O câmbio valorizado, que prejudicou as exportações brasileiras nos últimos cinco anos, era uma das queixas centrais da indústria. O setor de calçados espera ter agora a primeira elevação no valor vendido ao exterior depois de uma sequência de pioras. “As variáveis que já são conhecidas indicam que em 2015 teremos uma recuperação dos embarques”, diz Heitor Klein, presidente da Associação Brasileira das Indústrias de Calçados (Abicalçados). O grupo Priority, dono das marcas de calçados West Coast e Cravo e Canela, prevê um avanço de 20% nas exportações, caso o dólar se mantenha no nível atual. No setor de confecção, a fabricante Brandili espera retomar negócios em regiões que foram abandonadas, como a Europa. “Sentimos uma melhora nos contratos de exportação”, diz Jaison Stahnke, diretor do grupo.

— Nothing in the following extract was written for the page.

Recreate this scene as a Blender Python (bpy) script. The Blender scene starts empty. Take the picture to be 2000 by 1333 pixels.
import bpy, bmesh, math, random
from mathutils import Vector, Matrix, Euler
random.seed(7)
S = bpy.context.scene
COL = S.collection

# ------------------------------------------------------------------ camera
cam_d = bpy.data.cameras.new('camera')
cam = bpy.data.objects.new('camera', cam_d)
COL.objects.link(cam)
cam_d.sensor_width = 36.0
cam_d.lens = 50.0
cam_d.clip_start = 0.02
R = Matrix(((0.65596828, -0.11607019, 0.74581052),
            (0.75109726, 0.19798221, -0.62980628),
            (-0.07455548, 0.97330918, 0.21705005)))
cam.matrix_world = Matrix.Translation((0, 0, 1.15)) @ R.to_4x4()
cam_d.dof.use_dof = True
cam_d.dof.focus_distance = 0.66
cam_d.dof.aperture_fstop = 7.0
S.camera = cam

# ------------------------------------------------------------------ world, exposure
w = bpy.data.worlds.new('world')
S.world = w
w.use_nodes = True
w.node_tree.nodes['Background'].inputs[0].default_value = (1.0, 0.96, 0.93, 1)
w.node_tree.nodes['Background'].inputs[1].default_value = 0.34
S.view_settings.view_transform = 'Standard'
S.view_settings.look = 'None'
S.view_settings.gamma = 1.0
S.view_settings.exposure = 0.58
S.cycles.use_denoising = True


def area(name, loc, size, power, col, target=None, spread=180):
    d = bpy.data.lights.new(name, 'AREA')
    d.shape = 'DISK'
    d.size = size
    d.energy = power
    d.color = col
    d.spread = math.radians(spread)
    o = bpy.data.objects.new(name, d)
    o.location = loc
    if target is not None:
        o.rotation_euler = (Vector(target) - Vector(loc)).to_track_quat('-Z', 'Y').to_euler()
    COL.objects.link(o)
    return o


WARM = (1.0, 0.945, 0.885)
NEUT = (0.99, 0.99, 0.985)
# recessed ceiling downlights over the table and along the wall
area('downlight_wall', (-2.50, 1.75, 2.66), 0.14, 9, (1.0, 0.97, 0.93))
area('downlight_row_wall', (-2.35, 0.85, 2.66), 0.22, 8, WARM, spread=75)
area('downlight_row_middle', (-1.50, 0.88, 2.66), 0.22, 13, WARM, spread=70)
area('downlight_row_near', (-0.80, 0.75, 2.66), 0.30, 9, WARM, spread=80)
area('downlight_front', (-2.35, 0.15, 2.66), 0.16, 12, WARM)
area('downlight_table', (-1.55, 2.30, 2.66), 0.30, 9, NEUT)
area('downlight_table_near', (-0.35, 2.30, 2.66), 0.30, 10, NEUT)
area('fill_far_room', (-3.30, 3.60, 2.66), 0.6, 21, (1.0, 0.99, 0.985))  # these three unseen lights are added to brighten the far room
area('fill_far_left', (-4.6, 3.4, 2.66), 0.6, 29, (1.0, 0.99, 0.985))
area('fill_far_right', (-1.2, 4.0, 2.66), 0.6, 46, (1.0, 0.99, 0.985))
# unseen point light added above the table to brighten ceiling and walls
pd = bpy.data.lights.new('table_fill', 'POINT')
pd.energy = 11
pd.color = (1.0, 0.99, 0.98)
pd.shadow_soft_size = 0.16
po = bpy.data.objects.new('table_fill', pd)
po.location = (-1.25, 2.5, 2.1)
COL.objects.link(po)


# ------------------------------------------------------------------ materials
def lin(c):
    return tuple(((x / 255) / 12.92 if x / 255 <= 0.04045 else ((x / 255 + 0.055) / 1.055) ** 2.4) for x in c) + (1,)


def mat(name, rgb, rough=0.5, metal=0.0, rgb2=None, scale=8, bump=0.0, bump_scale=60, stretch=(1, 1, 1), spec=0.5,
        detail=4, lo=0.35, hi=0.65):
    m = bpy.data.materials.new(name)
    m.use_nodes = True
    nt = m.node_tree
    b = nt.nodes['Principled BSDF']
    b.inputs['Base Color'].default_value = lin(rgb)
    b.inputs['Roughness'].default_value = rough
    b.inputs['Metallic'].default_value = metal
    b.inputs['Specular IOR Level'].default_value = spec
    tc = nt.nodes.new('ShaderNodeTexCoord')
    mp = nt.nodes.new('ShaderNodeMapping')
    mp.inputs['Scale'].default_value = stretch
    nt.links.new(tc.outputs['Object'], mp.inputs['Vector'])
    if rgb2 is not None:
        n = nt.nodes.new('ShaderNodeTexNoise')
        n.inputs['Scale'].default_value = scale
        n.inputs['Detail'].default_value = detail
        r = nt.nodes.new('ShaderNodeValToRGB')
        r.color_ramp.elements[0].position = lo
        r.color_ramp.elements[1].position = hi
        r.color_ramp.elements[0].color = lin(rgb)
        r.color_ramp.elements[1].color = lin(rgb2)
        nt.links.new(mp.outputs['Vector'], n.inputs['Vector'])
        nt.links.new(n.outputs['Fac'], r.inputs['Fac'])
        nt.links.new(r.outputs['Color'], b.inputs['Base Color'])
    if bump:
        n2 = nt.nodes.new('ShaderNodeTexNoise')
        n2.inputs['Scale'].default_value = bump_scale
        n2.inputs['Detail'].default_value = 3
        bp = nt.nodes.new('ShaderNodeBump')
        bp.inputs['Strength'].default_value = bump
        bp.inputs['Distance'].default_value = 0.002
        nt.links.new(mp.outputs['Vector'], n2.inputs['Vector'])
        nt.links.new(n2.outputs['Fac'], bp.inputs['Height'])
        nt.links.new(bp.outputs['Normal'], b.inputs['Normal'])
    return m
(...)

A indústria de máquinas é outra que acredita numa recuperação aos destinos tradicionais. “Caso o câmbio siga um ritmo saudável, teremos força para voltar a negociar com mercados que tivemos de deixar de lado”, diz Carlos Pastoriza, presidente da Associação Brasileira da Indústria de Máquinas e Equipamentos (Abimaq). A BRF também já colhe os lucros do dólar mais gordo (leia nota na pág. 70). Analistas projetam um efeito positivo nos resultados da Embraer, cuja receita é apurada em dólares. Tais expectativas mostram quão abrangentes são os efeitos do câmbio. Para o bem ou para o mal, como as duas faces de uma mesma moeda.